* Stated exercise
Count every line that holds the string "Blender", then give that number alone.

* Source data
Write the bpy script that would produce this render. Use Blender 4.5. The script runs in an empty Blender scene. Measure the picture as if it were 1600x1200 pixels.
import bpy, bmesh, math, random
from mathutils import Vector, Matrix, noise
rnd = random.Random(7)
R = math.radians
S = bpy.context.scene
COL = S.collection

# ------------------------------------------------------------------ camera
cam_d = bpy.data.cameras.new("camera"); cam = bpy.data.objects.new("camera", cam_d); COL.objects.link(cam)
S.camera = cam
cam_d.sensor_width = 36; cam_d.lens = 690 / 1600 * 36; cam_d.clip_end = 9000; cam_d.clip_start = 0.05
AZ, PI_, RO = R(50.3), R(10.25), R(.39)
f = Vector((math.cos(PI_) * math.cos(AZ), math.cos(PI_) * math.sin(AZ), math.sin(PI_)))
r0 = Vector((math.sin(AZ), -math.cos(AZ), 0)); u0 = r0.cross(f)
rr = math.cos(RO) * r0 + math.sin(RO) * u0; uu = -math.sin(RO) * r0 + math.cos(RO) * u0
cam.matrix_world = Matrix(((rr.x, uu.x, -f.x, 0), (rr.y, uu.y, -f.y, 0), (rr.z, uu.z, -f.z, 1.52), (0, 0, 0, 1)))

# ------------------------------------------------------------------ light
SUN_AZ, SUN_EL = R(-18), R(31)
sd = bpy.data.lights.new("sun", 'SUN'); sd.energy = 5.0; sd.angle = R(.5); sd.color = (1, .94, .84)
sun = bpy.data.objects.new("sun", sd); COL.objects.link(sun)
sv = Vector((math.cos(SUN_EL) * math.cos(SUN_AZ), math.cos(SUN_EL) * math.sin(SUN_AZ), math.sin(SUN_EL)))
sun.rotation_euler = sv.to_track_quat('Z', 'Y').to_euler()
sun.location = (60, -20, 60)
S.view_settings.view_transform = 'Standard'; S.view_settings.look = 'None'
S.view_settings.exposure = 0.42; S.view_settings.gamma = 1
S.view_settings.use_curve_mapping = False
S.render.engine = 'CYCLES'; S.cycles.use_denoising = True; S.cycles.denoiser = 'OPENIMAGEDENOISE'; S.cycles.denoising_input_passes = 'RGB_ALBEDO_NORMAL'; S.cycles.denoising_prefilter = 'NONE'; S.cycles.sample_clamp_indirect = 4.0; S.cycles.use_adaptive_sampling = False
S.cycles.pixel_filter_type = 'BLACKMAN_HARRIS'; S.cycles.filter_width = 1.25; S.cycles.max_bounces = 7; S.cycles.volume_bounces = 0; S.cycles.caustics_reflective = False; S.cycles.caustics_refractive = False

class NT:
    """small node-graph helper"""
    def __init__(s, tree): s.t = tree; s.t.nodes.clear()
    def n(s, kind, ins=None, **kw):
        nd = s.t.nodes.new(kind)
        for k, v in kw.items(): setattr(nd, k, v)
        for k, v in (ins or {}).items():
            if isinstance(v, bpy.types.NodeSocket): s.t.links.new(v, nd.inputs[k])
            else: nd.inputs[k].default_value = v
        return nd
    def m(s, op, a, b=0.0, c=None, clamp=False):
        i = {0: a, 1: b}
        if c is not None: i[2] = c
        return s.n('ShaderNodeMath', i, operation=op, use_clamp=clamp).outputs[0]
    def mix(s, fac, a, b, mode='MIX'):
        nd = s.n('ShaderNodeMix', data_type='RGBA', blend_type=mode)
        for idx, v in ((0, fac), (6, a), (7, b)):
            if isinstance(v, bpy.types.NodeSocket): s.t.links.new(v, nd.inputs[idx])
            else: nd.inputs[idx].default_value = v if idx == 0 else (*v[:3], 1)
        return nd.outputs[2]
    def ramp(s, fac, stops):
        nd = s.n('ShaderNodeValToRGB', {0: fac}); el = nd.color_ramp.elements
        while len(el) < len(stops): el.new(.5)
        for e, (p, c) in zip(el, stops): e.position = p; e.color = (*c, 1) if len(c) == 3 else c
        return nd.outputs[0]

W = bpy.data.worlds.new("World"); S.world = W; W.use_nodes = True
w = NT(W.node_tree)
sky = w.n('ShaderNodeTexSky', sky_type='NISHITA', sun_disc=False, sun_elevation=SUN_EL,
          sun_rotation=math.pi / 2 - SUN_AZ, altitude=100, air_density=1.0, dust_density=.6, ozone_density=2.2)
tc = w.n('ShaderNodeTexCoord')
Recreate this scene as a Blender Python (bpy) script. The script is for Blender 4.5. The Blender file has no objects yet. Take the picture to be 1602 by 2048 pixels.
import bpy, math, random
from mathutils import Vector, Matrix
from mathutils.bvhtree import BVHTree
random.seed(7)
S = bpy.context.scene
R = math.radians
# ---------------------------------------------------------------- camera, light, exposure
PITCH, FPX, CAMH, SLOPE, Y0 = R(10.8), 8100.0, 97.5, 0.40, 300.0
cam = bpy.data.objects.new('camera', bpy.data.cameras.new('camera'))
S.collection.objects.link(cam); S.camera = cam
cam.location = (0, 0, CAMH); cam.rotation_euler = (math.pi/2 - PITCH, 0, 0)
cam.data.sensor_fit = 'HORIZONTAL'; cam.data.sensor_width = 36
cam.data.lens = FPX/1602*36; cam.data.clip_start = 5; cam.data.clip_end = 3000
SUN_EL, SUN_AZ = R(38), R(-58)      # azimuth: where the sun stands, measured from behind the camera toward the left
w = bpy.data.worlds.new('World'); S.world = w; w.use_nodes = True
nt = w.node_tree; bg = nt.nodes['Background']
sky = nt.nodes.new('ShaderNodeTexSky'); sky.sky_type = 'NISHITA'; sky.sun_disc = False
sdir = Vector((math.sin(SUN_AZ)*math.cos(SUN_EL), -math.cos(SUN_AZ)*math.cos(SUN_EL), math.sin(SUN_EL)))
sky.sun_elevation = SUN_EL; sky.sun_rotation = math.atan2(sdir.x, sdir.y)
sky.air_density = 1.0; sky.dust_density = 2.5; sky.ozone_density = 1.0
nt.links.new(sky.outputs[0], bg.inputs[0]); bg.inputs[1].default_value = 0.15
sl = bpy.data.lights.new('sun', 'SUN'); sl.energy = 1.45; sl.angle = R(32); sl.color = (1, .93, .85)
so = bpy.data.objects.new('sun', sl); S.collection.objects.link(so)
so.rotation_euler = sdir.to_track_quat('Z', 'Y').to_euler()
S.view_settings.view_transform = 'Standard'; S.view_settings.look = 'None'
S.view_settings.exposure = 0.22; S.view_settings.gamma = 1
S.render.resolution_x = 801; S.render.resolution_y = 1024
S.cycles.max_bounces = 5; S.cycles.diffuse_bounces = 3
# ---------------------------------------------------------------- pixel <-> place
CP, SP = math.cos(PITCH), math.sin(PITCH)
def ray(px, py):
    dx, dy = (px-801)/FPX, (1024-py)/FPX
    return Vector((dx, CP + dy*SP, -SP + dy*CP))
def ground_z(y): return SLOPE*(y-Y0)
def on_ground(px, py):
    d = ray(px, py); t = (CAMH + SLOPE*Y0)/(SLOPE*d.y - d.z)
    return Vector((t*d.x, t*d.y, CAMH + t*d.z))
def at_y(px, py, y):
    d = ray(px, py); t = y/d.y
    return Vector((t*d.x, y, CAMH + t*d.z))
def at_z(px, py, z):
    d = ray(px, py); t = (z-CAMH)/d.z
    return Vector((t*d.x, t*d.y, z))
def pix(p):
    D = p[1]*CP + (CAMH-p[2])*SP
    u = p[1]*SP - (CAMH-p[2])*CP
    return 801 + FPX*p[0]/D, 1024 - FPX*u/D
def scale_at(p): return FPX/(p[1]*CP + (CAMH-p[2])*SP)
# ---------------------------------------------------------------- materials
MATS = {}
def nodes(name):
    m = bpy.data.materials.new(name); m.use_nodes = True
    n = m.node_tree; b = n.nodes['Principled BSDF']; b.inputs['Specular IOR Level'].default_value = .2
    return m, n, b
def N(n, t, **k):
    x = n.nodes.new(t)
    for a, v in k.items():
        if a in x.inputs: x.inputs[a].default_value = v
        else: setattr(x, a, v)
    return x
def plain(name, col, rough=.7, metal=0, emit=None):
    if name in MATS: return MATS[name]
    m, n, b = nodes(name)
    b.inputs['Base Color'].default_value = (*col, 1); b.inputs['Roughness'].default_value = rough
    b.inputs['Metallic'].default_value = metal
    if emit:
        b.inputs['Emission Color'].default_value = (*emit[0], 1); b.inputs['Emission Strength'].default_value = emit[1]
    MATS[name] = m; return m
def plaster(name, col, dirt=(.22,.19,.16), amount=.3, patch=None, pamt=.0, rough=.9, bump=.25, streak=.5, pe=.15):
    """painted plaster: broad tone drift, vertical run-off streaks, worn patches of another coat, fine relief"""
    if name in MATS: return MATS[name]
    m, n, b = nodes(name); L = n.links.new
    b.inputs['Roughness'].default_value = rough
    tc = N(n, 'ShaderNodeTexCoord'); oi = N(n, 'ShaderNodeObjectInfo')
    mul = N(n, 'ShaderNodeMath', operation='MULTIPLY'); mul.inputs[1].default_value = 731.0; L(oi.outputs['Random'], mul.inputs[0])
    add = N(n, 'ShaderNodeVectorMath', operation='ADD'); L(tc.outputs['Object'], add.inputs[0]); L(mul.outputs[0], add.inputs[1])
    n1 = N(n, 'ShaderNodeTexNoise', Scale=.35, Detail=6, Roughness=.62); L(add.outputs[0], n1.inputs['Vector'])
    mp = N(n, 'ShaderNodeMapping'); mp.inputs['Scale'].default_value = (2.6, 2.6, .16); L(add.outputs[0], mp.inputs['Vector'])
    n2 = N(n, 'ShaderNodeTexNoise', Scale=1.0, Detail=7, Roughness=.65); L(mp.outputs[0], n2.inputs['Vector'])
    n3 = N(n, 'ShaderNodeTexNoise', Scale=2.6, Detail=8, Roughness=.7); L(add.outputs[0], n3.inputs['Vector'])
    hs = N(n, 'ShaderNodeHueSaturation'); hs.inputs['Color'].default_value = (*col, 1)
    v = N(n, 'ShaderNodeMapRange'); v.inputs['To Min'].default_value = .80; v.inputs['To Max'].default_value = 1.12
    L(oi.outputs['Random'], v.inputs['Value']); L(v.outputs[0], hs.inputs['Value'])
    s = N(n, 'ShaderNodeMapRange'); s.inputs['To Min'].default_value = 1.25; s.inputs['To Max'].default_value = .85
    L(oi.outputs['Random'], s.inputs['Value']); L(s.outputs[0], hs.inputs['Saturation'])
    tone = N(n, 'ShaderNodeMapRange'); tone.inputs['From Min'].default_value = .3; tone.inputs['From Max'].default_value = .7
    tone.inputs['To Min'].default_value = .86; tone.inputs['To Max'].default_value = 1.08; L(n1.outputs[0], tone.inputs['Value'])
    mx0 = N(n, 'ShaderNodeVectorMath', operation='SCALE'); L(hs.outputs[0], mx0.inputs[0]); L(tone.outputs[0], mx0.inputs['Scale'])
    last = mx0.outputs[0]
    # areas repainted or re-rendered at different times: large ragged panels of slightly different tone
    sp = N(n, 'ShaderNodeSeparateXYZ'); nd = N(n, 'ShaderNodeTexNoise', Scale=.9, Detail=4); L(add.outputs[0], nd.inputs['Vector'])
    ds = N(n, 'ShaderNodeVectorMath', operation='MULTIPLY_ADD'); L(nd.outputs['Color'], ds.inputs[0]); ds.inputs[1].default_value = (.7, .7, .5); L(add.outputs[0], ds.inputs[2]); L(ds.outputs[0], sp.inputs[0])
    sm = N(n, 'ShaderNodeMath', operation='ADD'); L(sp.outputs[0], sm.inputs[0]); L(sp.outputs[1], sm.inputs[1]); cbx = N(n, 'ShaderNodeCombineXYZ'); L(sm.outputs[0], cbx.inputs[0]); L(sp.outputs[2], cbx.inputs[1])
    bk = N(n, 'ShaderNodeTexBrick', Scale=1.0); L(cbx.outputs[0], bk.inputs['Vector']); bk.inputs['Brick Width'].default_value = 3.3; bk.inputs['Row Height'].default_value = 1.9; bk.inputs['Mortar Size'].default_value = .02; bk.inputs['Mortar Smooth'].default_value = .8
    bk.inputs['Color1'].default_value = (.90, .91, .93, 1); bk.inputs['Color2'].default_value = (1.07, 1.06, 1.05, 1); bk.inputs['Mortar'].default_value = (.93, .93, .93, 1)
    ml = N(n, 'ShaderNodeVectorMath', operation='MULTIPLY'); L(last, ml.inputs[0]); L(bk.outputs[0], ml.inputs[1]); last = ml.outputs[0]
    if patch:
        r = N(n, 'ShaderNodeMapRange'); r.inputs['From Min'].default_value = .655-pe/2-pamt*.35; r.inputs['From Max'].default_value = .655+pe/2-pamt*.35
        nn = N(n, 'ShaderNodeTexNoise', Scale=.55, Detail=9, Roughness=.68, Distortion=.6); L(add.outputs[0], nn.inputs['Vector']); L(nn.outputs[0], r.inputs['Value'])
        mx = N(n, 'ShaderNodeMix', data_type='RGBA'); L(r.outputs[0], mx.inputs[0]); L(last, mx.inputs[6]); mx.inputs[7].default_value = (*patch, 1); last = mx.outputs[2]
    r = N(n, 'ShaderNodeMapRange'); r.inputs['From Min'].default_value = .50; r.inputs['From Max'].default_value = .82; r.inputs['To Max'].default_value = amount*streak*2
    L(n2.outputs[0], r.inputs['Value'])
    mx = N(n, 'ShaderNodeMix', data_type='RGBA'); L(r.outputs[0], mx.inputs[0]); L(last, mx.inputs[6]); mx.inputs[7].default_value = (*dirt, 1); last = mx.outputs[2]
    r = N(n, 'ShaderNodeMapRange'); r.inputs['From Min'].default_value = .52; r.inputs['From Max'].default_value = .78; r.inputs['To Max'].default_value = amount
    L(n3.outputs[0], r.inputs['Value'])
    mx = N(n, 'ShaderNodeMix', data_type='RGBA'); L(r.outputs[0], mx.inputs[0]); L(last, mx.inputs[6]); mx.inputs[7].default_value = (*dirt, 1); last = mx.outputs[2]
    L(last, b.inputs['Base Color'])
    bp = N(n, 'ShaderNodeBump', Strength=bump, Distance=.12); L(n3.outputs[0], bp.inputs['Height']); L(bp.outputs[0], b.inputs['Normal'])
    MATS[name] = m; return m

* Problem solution
2